Sunday, 1 July 2012

Shareholders


Vince Cable has accused shareholders of banks for being negligent. He has suggested they need to get a stronger grip as the UK banking system is rife with incompetence and corruption. Cable is referring to the liars in Barclay's orchestrating rates (libor) – specifically LIBOR. Shareholders, while collectively owning a business, are not individually liable for financial misconduct of the board. Cable is either very naive or thinks every reading his analysis is gullible. He says the fine will be passed onto customers and shareholders. Hardly. The latter will just receive a lower dividend – they won’t have to pay back the dividends they were paid when the bank was profiteering from the ruse.

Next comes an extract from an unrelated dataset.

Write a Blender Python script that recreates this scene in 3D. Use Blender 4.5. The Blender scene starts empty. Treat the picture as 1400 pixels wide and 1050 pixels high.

Do shareholders care about how a business is run when their only interest is the dividend? Profit is generated by a variety of good and bad means. Barclays has been revealed in the last few years to have generated profits by mis-selling insurance and now by manipulating LIBOR. Other companies off load employees to retain profitability while oil companies get up to all kinds to keep the profits flowing. Any headline in the business sections about companies bending the rules belies the fact that shareholders will have benefitted. There are shareholders in high profile multinationals that have bought shares so as to attend the AGMs so that they can deliver an attack on the activities of the company. They are few and between.
Shareholders only care about their investment and return. They will watch companies – such as Cadbury’s -get sold off to make a killing on the buyout. Their only issue with Barclay's right now is the share price.